Extract all lines in the data that contain the word "TABLEW".

## Data provided
* * * *

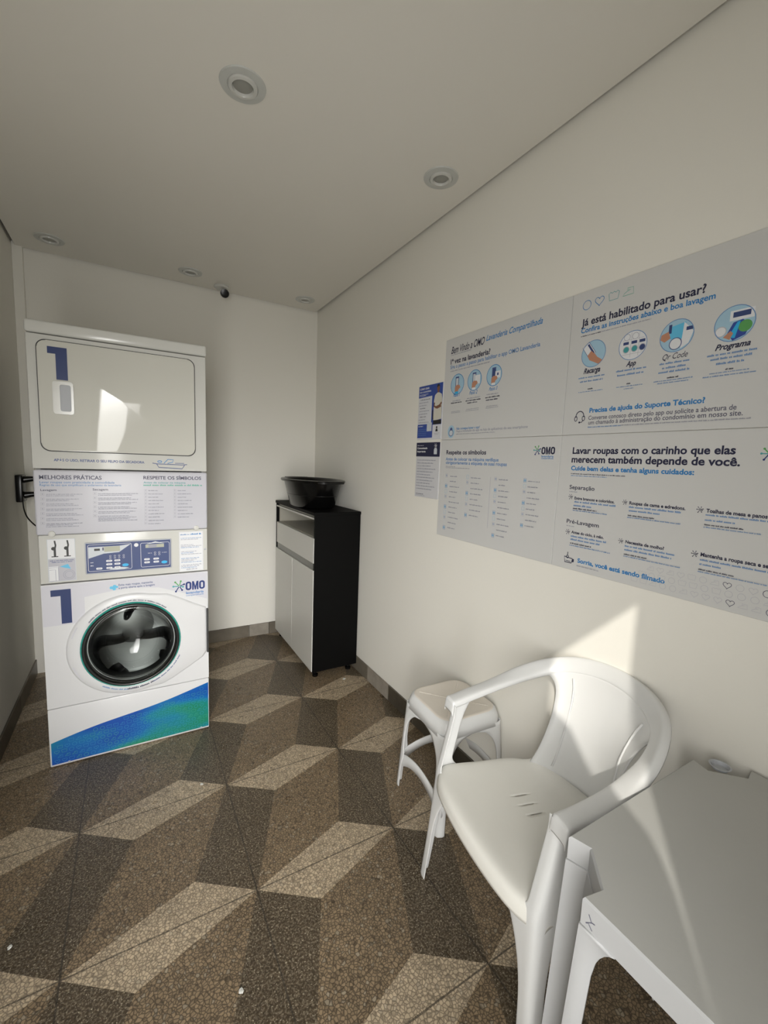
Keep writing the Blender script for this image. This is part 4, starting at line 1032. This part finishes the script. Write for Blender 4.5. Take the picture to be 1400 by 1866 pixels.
# ---------------------------------------------------------------- moulded resin furniture
SOL = lambda th: ('SOLIDIFY', dict(thickness=th, offset=0.0))
SUB = ('SUBSURF', dict(levels=2, render_levels=2))
BEV = ('BEVEL', dict(width=.0025, segments=2, limit_method='ANGLE', angle_limit=math.radians(40)))
def ang_leg(zs, corner, dirA, dirB, wA, wB, rad=.012):
    """one L-section leg: rows over zs; corner(z) -> (x, y); flanges run from the corner along dirA and dirB"""
    bm = nb(); rows = []; dA, dB = Vector((*dirA, 0)), Vector((*dirB, 0))
    for z in zs:
        c = Vector((*corner(z), z)); a, b = wA(z), wB(z)
        row = [c + dA * (a * k) for k in (1, .75, .5, .25)] if a > .05 else [c + dA * (rad + (a - rad) * k) for k in (1, .66, .33, .08)]
        row = [c + dA * (rad + (a - rad) * k) for k in (1, .66, .33, 0)] + [c + dA * rad * .3 + dB * rad * .3] + [c + dB * (rad + (b - rad) * k) for k in (0, .33, .66, 1)]
        rows.append(row)
    grid(bm, rows); return bm
def arch(z, z0, z1, w0, w1):       # width growing from w0 to w1 along a quarter ellipse between z0 and z1
    if z <= z0: return w0
    k = min(1, (z - z0) / (z1 - z0)); return w0 + (w1 - w0) * (1 - math.sqrt(max(0, 1 - k * k)))
def lin(a, b, n): return [a + (b - a) * i / n for i in range(n + 1)]

# --- armchair
A_ = .19
ch = thing('plastic_armchair', 'white moulded plastic armchair with three seat slots, between the stool and the table', 'chair', (.838, .815, 0), rz=math.pi - A_, local=True)
# seat: x forward, y to the viewer's side
xs = [.030, .028, .014, -.010, -.06, -.120, -.175, -.23, -.28, -.32, -.36, -.395, -.41]
ysn = [-1.03, -1.02, -.95, -.8, -.55, -.44, -.36, -.335, -.28, -.205, -.18, -.12, -.05, -.025, .15, .45, .8, .95, 1.02, 1.03]
def seat_hw(x): k = max(0, min(1, (-x - .22) / .12)); return .256 - .020 * max(0, min(1, -x / .25)) - .040 * k * k
rows = []; 
for i, x in enumerate(xs):
    row = []
    for j, yn in enumerate(ysn):
        y = yn * seat_hw(x); e = abs(yn)
        bow = .022 * (1 - yn * yn) if x > -.1 else 0.0
        z = .428 - .030 * max(0, min(1, -x / .2)) * (1 - e * e * .8) + .008 * (x < -.34)
        if i == 0: z -= .046
        if i == 1: z -= .012
        if i == 2: z -= .001
        if j in (0, 19): z -= .038
        elif j in (1, 18): z -= .006
        xx = x
        if x < -.3: xx = x + .06 * e * e * min(1, (-x - .3) / .1)
        row.append((xx + bow - (.034 * max(0, (e - .72) / .31) ** 2 if x > -.08 else 0), y, z))
    rows.append(row)
skip = {(6, 6), (6, 9), (6, 12)}
bm = nb(); grid(bm, rows, skip=skip); obj('seat', bm, PLASTT, ch, 60, [SUB, SOL(.004)])
# rim path (armrest + top rail)
half = [(-.026, .262, .657), (-.06, .263, .662), (-.10, .265, .671), (-.17, .265, .686), (-.24, .260, .708), (-.305, .248, .735), (-.365, .223, .762), (-.42, .183, .785), (-.455, .130, .801), (-.477, .068, .810), (-.484, 0, .813)]
rim_pts = half + [(x, -y, z) for x, y, z in half[:-1][::-1]]
def arm_rail():
    c = catmull(rim_pts, 4); n = len(c) - 1; rows = []
    for i, q in enumerate(c):
        tg = (c[min(i + 1, n)] - c[max(i - 1, 0)]).normalized(); s_ = 1 if q.y >= 0 else -1
        o_ = Vector((tg.y, -tg.x, 0)).normalized()
        if o_.dot(Vector((q.x + .15, q.y, 0))) < 0: o_ = -o_
        if q.x > -.2 and o_.y * s_ < 0: o_ = -o_
        upv = tg.cross(o_).normalized()
        if upv.z < 0: upv = -upv
        k = max(0, min(1, (-q.x - .17) / .24)); k = k * k * (3 - 2 * k); th = math.radians(58) * k
        wd_ = o_ * math.cos(th) + upv * math.sin(th); td_ = upv * math.cos(th) - o_ * math.sin(th); W_ = .050 + .004 * k; q = q - wd_ * (.014 * k)
        rows.append([q + wd_ * (a * W_) + td_ * (b * .052) for a, b in ((-.5, -.34), (-.5, -.05), (-.42, .04), (-.15, .07), (.2, .07), (.42, .04), (.5, -.06), (.5, -.42))])
    for r0, at in ((rows[0], 0), (rows[-1], len(rows))):
        low = [p_ + Vector((.004, 0, -.040)) for p_ in r0]; rows.insert(0 if at == 0 else len(rows), low)
    bm = nb(); grid(bm, rows); return bm
obj('arm_rail', arm_rail(), PLAST, ch, 60, [SOL(.004), ('SUBSURF', dict(levels=1, render_levels=1))])
# back shell
rimc = catmull([(x, y, z) for x, y, z in half[4:]], 10)
def rim_at(y):
    y = abs(y); q = min(rimc, key=lambda p: abs(p.y - y)); return q
rows = []
NT, NSS = 12, 14
for i in range(NT + 1):
    k = i / NT; hs = (.195, .180, .168, .158, .150, .146, .144, .145, .150, .158, .170, .188, .212); hw = hs[i]; row = []
    for j in range(NSS + 1):
        s_ = -1 + 2 * j / NSS; y = s_ * hw; q = rim_at(y); top = Vector((q.x + .016, y * .985, q.z - .026))
        bot = Vector((-.405 + .085 * s_ * s_, y, .408)); p_ = bot.lerp(top, k); p_.x += .024 * math.sin(math.pi * k) ** 1.5
        e = abs(s_); p_.x += .006 * (e > .93); row.append(p_)
    rows.append(row)
bm = nb(); grid(bm, rows); obj('backrest', bm, PLAST, ch, 60, [('SUBSURF', dict(levels=1, render_levels=1)), SOL(.004)])
# raised ribs running up the back shell
for s_ in (-1, 1):
    c = [Vector(rows[i][2 if s_ < 0 else NSS - 2]) + Vector((.004, 0, 0)) for i in range(1, NT)]
    bm = nb(); tube(bm, c, .0035, 6); obj('rib', bm, PLAST, ch, 60)
zs = [0, .003] + lin(.04, .30, 7) + lin(.32, .395, 6) + [.402, .415, .43, .445] + [.46, .50, .55, .59, .615, .632, .645, .652]
for s_ in (1, -1):
    cor = lambda z: (.016 + .022 * max(0, (.43 - z) / .43) ** 1.2 - .046 * min(1, max(0, (z - .41) / .21)), s_ * (.262 + .033 * max(0, (.42 - z) / .42) ** 1.3))
    wi = lambda z: arch(z, .19, .41, .040, .20) if z < .400 else max(.036, .095 - (z - .40) * 3.0)
    wb = lambda z: (.046 - .012 * (1 - z / .3) if z < .24 else arch(z, .22, .415, .044, .13)) if z < .400 else (max(.058, .10 - (z - .40) * 1.2) if z < .57 else arch(z, .57, .665, .058, .12))
    obj('leg', ang_leg(zs, cor, (0, -s_), (-1, 0), wi, wb, .014), PLAST, ch, 60, [SOL(.004), ('SUBSURF', dict(levels=1, render_levels=1))])
for s_ in (1, -1):
    cor = lambda z: (-.405 - .055 * (.40 - z) / .40, s_ * (.205 + .045 * (.40 - z) / .40))
    obj('leg', ang_leg([0, .003] + lin(.05, .40, 9), cor, (0, -s_), (1, 0), lambda z: arch(z, .2, .41, .036, .12), lambda z: arch(z, .2, .41, .036, .13), .012), PLAST, ch, 60, [SOL(.004)])

# --- stool
st = thing('plastic_stool', 'white plastic stool with a hole in its seat, behind the armchair', 'stool', (1.168, 1.345, 0), rz=math.radians(-3), local=True)
def sq(h, r, z, n=5):
    out = []
    for cx, cy, a0 in ((h - r, h - r, 0), (-h + r, h - r, 90), (-h + r, -h + r, 180), (h - r, -h + r, 270)):
        for i in range(n + 1): a = math.radians(a0 + 90 * i / n); out.append((cx + r * math.cos(a), cy + r * math.sin(a), z))
    return out
def sc_(pl, k, z): return [(x * k, y * k, z) for x, y, _ in pl]
base = sq(.138, .060, 0)
hole = [(.012 * math.cos(math.atan2(y, x)), .012 * math.sin(math.atan2(y, x)), 0) for x, y, _ in base]
bm = nb(); rows = [sc_(sq(.150, .045, 0), 1, .385), sc_(sq(.1475, .050, 0), 1, .42), sc_(sq(.143, .055, 0), 1, .440), sc_(base, .99, .4485), sc_(base, .95, .4508), sc_(base, .91, .4498), sc_(base, .55, .4494), [(x, y, .4488) for x, y, _ in hole], [(x, y, .430) for x, y, _ in hole]]
grid(bm, rows, closed=True)
for f_ in bm.faces: f_.material_index = 1 if min(v_.co.z for v_ in f_.verts) > .443 else 0
obj('seat', bm, [PLAST, PLASTS], st, 50, [SOL(.004)])
for a in (45, 135, 225, 315):
    c, s_ = math.cos(math.radians(a)), math.sin(math.radians(a)); bm = nb(); tube(bm, [(c * .02, s_ * .02, .4492), (c * .08, s_ * .08, .4495), (c * .148, s_ * .148, .4500)], .0035, 6); obj('rib', bm, PLASTS, st, 60)
zs = [0, .003] + lin(.03, .24, 9) + lin(.26, .385, 10) + [.40]
for sx in (1, -1):
    for sy_ in (1, -1):
        cor = lambda z: (sx * (.148 + .022 * (.40 - z) / .40), sy_ * (.148 + .022 * (.40 - z) / .40))
        wf_ = lambda z: arch(z, .26, .385, .034, .138) if z > .26 else .034 + .010 * math.exp(-((z - .16) / .035) ** 2)
        obj('leg', ang_leg(zs, cor, (-sx, 0), (0, -sy_), wf_, wf_, .022), PLAST, st, 60, [SOL(.0045)])
for k in range(4):
    a = k * math.pi / 2; rows = []
    for i in range(13):
        s_ = -1 + 2 * i / 12; zt, zb = .172 - .012 * s_ * s_ * 0, .145 - .065 * abs(s_) ** 2.2; zt = .185 - .035 * s_ * s_; row = []
        for z in (zb, (zb + zt) / 2, zt):
            off = .148 + .022 * (.40 - z) / .40 - .001; y = s_ * (off - .012); x = off; row.append((x * math.cos(a) - y * math.sin(a), x * math.sin(a) + y * math.cos(a), z))
        rows.append(row)
    bm = nb(); grid(bm, rows); obj('brace', bm, PLAST, st, 60, [SOL(.0045)])

# --- table
TZ = .72; tx0, tx1, ty0, ty1 = .652, 1.318, -.185, .478
tb = thing('plastic_table', 'white square plastic table with notched corners in the near right corner', 'table', ((tx0 + tx1) / 2, (ty0 + ty1) / 2, 0))
def notch(sx, sy, e=0.0):       # corner notch going clockwise seen from the corner (sx, sy)
    X = tx1 if sx > 0 else tx0; Y = ty1 if sy > 0 else ty0
    return [(X - sx * a, Y - sy * b) for a, b in ((.087, 0), (.100, .038), (.041, .100), (0, .092))]
cn = {(sx, sy): notch(sx, sy) for sx in (1, -1) for sy in (1, -1)}
outl = cn[(-1, 1)] + cn[(-1, -1)][::-1] + cn[(1, -1)] + cn[(1, 1)][::-1]
bm = nb(); c_ = ((tx0 + tx1) / 2, (ty0 + ty1) / 2)
def off(pl, d): return [(x + (c_[0] - x) * d, y + (c_[1] - y) * d) for x, y in pl]
rows = [[(x, y, TZ - .050) for x, y in outl], [(x, y, TZ - .004) for x, y in outl], [(x, y, TZ) for x, y in off(outl, .010)]]
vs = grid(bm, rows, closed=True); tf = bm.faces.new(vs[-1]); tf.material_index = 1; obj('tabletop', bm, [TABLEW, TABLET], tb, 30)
# underside ribs are hidden; legs follow the notch profile
for (sx, sy), nt_ in cn.items():
    bm = nb(); rows = []
    prof = [(nt_[0][0] - sx * .055, nt_[0][1])] + nt_ + [(nt_[3][0], nt_[3][1] - sy * .055)]
    cxn = sum(p_[0] for p_ in nt_) / 4; cyn = sum(p_[1] for p_ in nt_) / 4
    for z in [0, .004] + lin(.05, .57, 10) + [.60, .63, .645, .657, .665, .6705]:
        k = (.6705 - z) / .6705; sc = 1 - .30 * k; fl = arch(z, .60, .672, .60, 1.3); row = []
        for i, (x, y) in enumerate(prof):
            if i in (0, 5):
                b_ = nt_[0] if i == 0 else nt_[3]; x = b_[0] + (x - b_[0]) * fl; y = b_[1] + (y - b_[1]) * fl
            x = cxn + (x - cxn) * sc; y = cyn + (y - cyn) * sc; row.append((x + sx * .058 * k * (1 if sx < 0 else .2), y + sy * .008 * k, z))
        rows.append(row)
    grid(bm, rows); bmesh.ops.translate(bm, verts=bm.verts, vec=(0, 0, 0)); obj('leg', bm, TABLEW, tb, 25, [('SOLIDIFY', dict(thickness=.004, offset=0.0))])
bm = nb(); r = lathe(bm, [(.022, .0004), (.024, .003), (.020, .003), (.017, -.006)], (1.262, .43, TZ), 24); cap(bm, r[-1]); obj('corner_plug', bm, LGREY, tb, 40)
p = Print(lambda u, v, d: (tx0 - d, -u, v)); p.d = .0006
for q in ([(-.372, .700), (-.366, .690), (-.372, .684), (-.364, .676)], [(-.366, .690), (-.360, .692)], [(-.372, .684), (-.376, .680)]): p.stroke(q, .0016, 'dgrey')
p.done('scribble', tb)
# crumbs on the floor near the cabinet
for i, (x, y, lab) in enumerate(((1.19, 2.47, 'tiny white crumb on the floor in front of the black side of the cabinet'), (.233, 1.90, 'tiny white chip on a pale tile left of the middle of the floor'), (.222, 1.049, 'tiny white chip on the floor at the bottom of the view'), (-.343, 1.477, 'tiny white chip on the floor at the far left of the view'))):
    bm = nb(); bmesh.ops.create_icosphere(bm, subdivisions=2, radius=.011 if i == 0 else .0065)
    for v_ in bm.verts: v_.co *= random.uniform(.7, 1.3); v_.co.z *= .5
    bmesh.ops.translate(bm, verts=bm.verts, vec=(x, y, .004)); o = obj('crumb', bm, ENAM); o['label'] = lab; o['category'] = 'crumb'
for o in bpy.data.objects:
    if '_local' in o: del o['_local']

* * * *

## Solution below
vs = grid(bm, rows, closed=True); tf = bm.faces.new(vs[-1]); tf.material_index = 1; obj('tabletop', bm, [TABLEW, TABLET], tb, 30)
    grid(bm, rows); bmesh.ops.translate(bm, verts=bm.verts, vec=(0, 0, 0)); obj('leg', bm, TABLEW, tb, 25, [('SOLIDIFY', dict(thickness=.004, offset=0.0))])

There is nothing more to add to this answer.